Em entrevista ao Congresso em Foco, o promotor público Maurício Antônio Ribeiro Lopes, do Plano Integrado de Atuação do Futebol do Ministério Público de São Paulo, afirmou que a futura Lei Geral da Copa do Mundo vai signifi car a submissão do Brasil aos interesses da Fifa, além de instituir um estado de exceção. “É um momento em que uma série de garantias hoje constitucionais deixarão de ter vigência”, ponderou.
E atestou ainda que possui sérias restrições a substituir o policiamento público oficial por uma milícia privada. “Não há possibilidade alguma de uma revista feita por um particular. Isso é algo inadmissível no nosso sistema. Nós não temos no Brasil uma empresa que tenha experiência em realização de segurança em grandes eventos como tem a Polícia Militar aqui em São Paulo, por exemplo. É uma atuação típica de Estado, e não de particular, o policiamento preventivo”, afirmou o promotor na entrevista.

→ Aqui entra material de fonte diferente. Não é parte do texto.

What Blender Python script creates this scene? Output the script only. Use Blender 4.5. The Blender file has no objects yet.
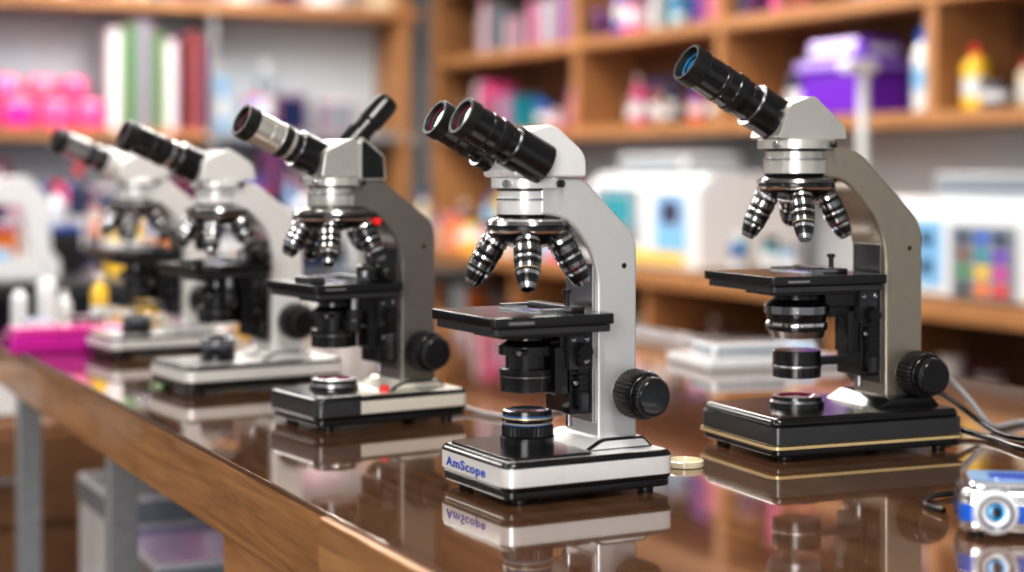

Na mesma linha, Marcelo Braga Edmundo, coordenador da Central de Movimentos Populares e do Comitê Social da Copa 2014 e dos Jogos Olímpicos, salienta que, por enquanto, as organizações populares questionam a realização da Copa pelo viés das remoções; mas, com a aproximação do evento, as questões da repressão aos trabalhadores e moradores de rua e do controle do espaço urbano também precisam ser levadas em conta.

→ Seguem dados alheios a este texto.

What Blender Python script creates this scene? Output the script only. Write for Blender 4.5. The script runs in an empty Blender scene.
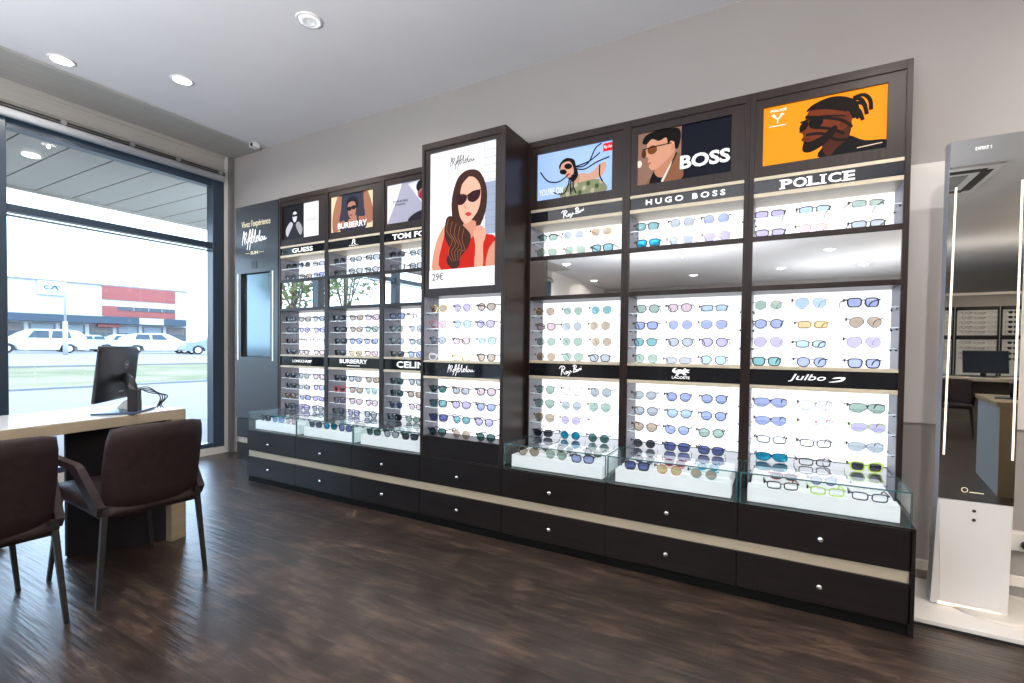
import bpy, math, random
from mathutils import Vector, Matrix
R = math.radians
SC = bpy.context.scene
COL = SC.collection
random.seed(7)

# ------------------------------------------------------------------ camera
F_PX, CX, CY = 476.96, 520.31, 359.5
YAW, PITCH, ROLL = 0.49998, -0.02169, 0.01208
cam_d = bpy.data.cameras.new('camera')
cam = bpy.data.objects.new('camera', cam_d)
COL.objects.link(cam)
SC.camera = cam
cam_d.sensor_fit = 'HORIZONTAL'
cam_d.sensor_width = 36.0
cam_d.lens = F_PX / 1024 * 36
cam_d.shift_x = (512 - CX) / 1024
cam_d.shift_y = (CY - 341.5) / 1024
cam_d.clip_start = 0.05
cam_d.clip_end = 500
sy, cy_ = math.sin(YAW), math.cos(YAW)
sp, cp = math.sin(PITCH), math.cos(PITCH)
sr, cr = math.sin(ROLL), math.cos(ROLL)
r0 = Vector((cy_, sy, 0))
u0 = Vector((sy * sp, -cy_ * sp, cp))
fw = Vector((-sy * cp, cy_ * cp, sp))
rt = r0 * cr + u0 * sr
up = -r0 * sr + u0 * cr
M = Matrix((rt, up, -fw)).transposed().to_4x4()
M.translation = Vector((0, -2.3322, 1.1))
cam.matrix_world = M

# ------------------------------------------------------------------ world, exposure
SC.view_settings.view_transform = 'Standard'
SC.view_settings.look = 'None'
SC.view_settings.gamma = 1
SC.view_settings.use_curve_mapping = False
SC.view_settings.exposure = 1.3
SC.cycles.max_bounces = 10
SC.cycles.diffuse_bounces = 4
SC.cycles.glossy_bounces = 5
SC.cycles.transparent_max_bounces = 24
SC.cycles.caustics_reflective = False
SC.cycles.caustics_refractive = False
SC.cycles.sample_clamp_indirect = 4
SC.cycles.use_denoising = True
W = bpy.data.worlds.new('sky')
SC.world = W
W.use_nodes = True
wt = W.node_tree
bg = wt.nodes['Background']
tc = wt.nodes.new('ShaderNodeTexCoord')
sx = wt.nodes.new('ShaderNodeSeparateXYZ')
rp = wt.nodes.new('ShaderNodeValToRGB')
wt.links.new(tc.outputs['Generated'], sx.inputs[0])
wt.links.new(sx.outputs['Z'], rp.inputs[0])
wt.links.new(rp.outputs[0], bg.inputs['Color'])
rp.color_ramp.elements[0].position = 0.0
rp.color_ramp.elements[0].color = (0.62, 0.8, 1.0, 1)
rp.color_ramp.elements[1].position = 0.7
rp.color_ramp.elements[1].color = (0.5, 0.7, 1.0, 1)
bg.inputs['Strength'].default_value = 2.8


def lamp(name, kind, loc, energy, color=(1, 1, 1), **k):
    d = bpy.data.lights.new(name, kind)
    d.energy = energy
    d.color = color
    for a, b in k.items():
        setattr(d, a, b)
    o = bpy.data.objects.new(name, d)
    o.location = loc
    COL.objects.link(o)
    return o


portal = lamp('shop_window_portal', 'AREA', (-5.2, -3.6, 1.42), 10, shape='RECTANGLE', size=2.65, size_y=8.4)
portal.rotation_euler = (0, R(-90), 0)
portal.data.cycles.is_portal = True

# ------------------------------------------------------------------ materials
MATS = {}


def mat(name, color=(.5, .5, .5), rough=.5, metal=0., emit=0., ecol=None, spec=.5, coat=0.):
    if name in MATS:
        return MATS[name]
    m = bpy.data.materials.new(name)
    m.use_nodes = True
    b = m.node_tree.nodes['Principled BSDF']
    b.inputs['Base Color'].default_value = (*color, 1)
    b.inputs['Roughness'].default_value = rough
    b.inputs['Metallic'].default_value = metal
    b.inputs['Specular IOR Level'].default_value = spec
    b.inputs['Coat Weight'].default_value = coat
    b.inputs['Coat Roughness'].default_value = .03
    if emit:
        b.inputs['Emission Color'].default_value = (*(ecol or color), 1)
        b.inputs['Emission Strength'].default_value = emit
    MATS[name] = m
    return m


def noisy(name, c1, c2, scale=(10, 10, 10), rough=.5, metal=0., detail=4, bump=0., spec=.5, rmin=None, dist=0., coat=0.):
    m = mat(name, c1, rough, metal, spec=spec, coat=coat)
    nt = m.node_tree
    b = nt.nodes['Principled BSDF']
    if nt.nodes.get('nz'):
        return m
    t = nt.nodes.new('ShaderNodeTexCoord')
    mp = nt.nodes.new('ShaderNodeMapping')
    mp.inputs['Scale'].default_value = scale
    n = nt.nodes.new('ShaderNodeTexNoise')
    n.name = 'nz'
    n.inputs['Scale'].default_value = 1
    n.inputs['Detail'].default_value = detail
    n.inputs['Distortion'].default_value = dist
    r = nt.nodes.new('ShaderNodeValToRGB')
    r.color_ramp.elements[0].position = .3
    r.color_ramp.elements[1].position = .7
    r.color_ramp.elements[0].color = (*c1, 1)
    r.color_ramp.elements[1].color = (*c2, 1)
    nt.links.new(t.outputs['Object'], mp.inputs[0])
    nt.links.new(mp.outputs[0], n.inputs[0])
    nt.links.new(n.outputs[0], r.inputs[0])
    nt.links.new(r.outputs[0], b.inputs['Base Color'])
    if rmin is not None:
        mr = nt.nodes.new('ShaderNodeMapRange')
        mr.inputs[3].default_value = rmin
        mr.inputs[4].default_value = rough
        nt.links.new(n.outputs[0], mr.inputs[0])
        nt.links.new(mr.outputs[0], b.inputs['Roughness'])
    if bump:
        bp = nt.nodes.new('ShaderNodeBump')
        bp.inputs['Strength'].default_value = bump
        bp.inputs['Distance'].default_value = .002
        nt.links.new(n.outputs[0], bp.inputs['Height'])
        nt.links.new(bp.outputs[0], b.inputs['Normal'])
    return m


def clear(name, tint=(1, 1, 1), gloss=1.0, ior=1.45, rough=.0):
    if name in MATS:
        return MATS[name]
    m = bpy.data.materials.new(name)
    m.use_nodes = True
    nt = m.node_tree
    nt.nodes.clear()
    out = nt.nodes.new('ShaderNodeOutputMaterial')
    mx = nt.nodes.new('ShaderNodeMixShader')
    tr = nt.nodes.new('ShaderNodeBsdfTransparent')
    tr.inputs[0].default_value = (*tint, 1)
    gl = nt.nodes.new('ShaderNodeBsdfGlossy')
    gl.inputs['Roughness'].default_value = rough
    gl.inputs['Color'].default_value = (gloss, gloss, gloss, 1)
    fr = nt.nodes.new('ShaderNodeFresnel')
    fr.inputs[0].default_value = ior
    # thin sheet: the back face must not read as total reflection
    geo = nt.nodes.new('ShaderNodeNewGeometry')
    ml = nt.nodes.new('ShaderNodeMath')
    ml.operation = 'SUBTRACT'
    ml.inputs[0].default_value = 1
    m2 = nt.nodes.new('ShaderNodeMath')
    m2.operation = 'MULTIPLY'
    nt.links.new(geo.outputs['Backfacing'], ml.inputs[1])
    nt.links.new(fr.outputs[0], m2.inputs[0])
    nt.links.new(ml.outputs[0], m2.inputs[1])
    nt.links.new(m2.outputs[0], mx.inputs[0])
    nt.links.new(tr.outputs[0], mx.inputs[1])
    nt.links.new(gl.outputs[0], mx.inputs[2])
    nt.links.new(mx.outputs[0], out.inputs[0])
    MATS[name] = m
    return m


WOOD = noisy('dark_laminate', (.014, .008, .007), (.026, .016, .014), (60, 60, 3), .4, rmin=.28, bump=.04, spec=.3)
BASE = noisy('black_laminate', (.006, .0045, .0045), (.011, .008, .008), (4, 60, 60), .4, rmin=.32, spec=.28)
BEIGE = noisy('beige_metal', (.33, .29, .215), (.4, .35, .265), (3, 80, 80), .4)
CREAM = mat('cream_strip', (.6, .53, .4), .4)
GREYIN = noisy('niche_side_laminate', (.2, .21, .26), (.25, .26, .31), (60, 60, 3), .45)
PANEL = mat('backlit_panel', (.9, .9, .95), .5, emit=.52, ecol=(.93, .95, 1.0))
RISER = mat('white_acrylic', (.75, .76, .8), .4, emit=.14, ecol=(.95, .96, 1.0))  # white acrylic with a faint even emission
SIGN = mat('gloss_black_sign', (.008, .009, .012), .05, spec=.4)
WHITE = mat('white_letter', (.9, .9, .9), .5, emit=.22)
GOLD = mat('gold_letter', (.8, .72, .5), .4, emit=.1)
CHROME = mat('chrome', (.75, .75, .76), .15, 1.0)
STEEL = mat('brushed_steel', (.5, .5, .52), .35, 1.0)
MIRROR = mat('mirror_glass', (.82, .83, .82), .0, 1.0)
GLASS = clear('clear_glass', (.955, .985, .98))
TOPG = clear('top_glass', (.95, .98, .975), 1, 2.7)
SHELFG = clear('shelf_glass', (.97, .99, .99), .8)
PANE = clear('window_glass', (.97, .985, .985), .8)
EDGE = mat('glass_edge', (.06, .15, .17), .12)
SHELFE = mat('shelf_edge', (.75, .85, .9), .2, emit=.1)
BLACK = mat('black_plastic', (.012, .012, .014), .4)
PLASTER = noisy('ceiling_paint', (.69, .69, .715), (.74, .74, .765), (1.2, 1.2, 1.2), .85)
WALLM = noisy('wall_paint', (.335, .32, .31), (.36, .345, .335), (.8, .8, .8), .8)
FRAME = mat('window_frame_navy', (.03, .05, .08), .28)
ZINC = noisy('shutter_box_metal', (.36, .355, .335), (.42, .41, .39), (40, .6, 40), .45)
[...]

“Isso tem sido cada vez mais efetivado. Aumentou o número de carros [de empresas de segurança] nas ruas e a presença de equipamentos que visam espionar os trabalhadores”, pondera Braga. De acordo com ele, com crises ou grandes eventos cria-se o clima ideal para que mesmo os seguranças privados exacerbam suas funções. O grande medo, de acordo com ele, é que esses acordos e decretos continuem depois e qual modelo eles nos deixarão.
O Brasil de Fato entrou em contato com as empresas de segurança privada Gocil e Prosegur para que elas comentassem o tema, mas não obteve resposta.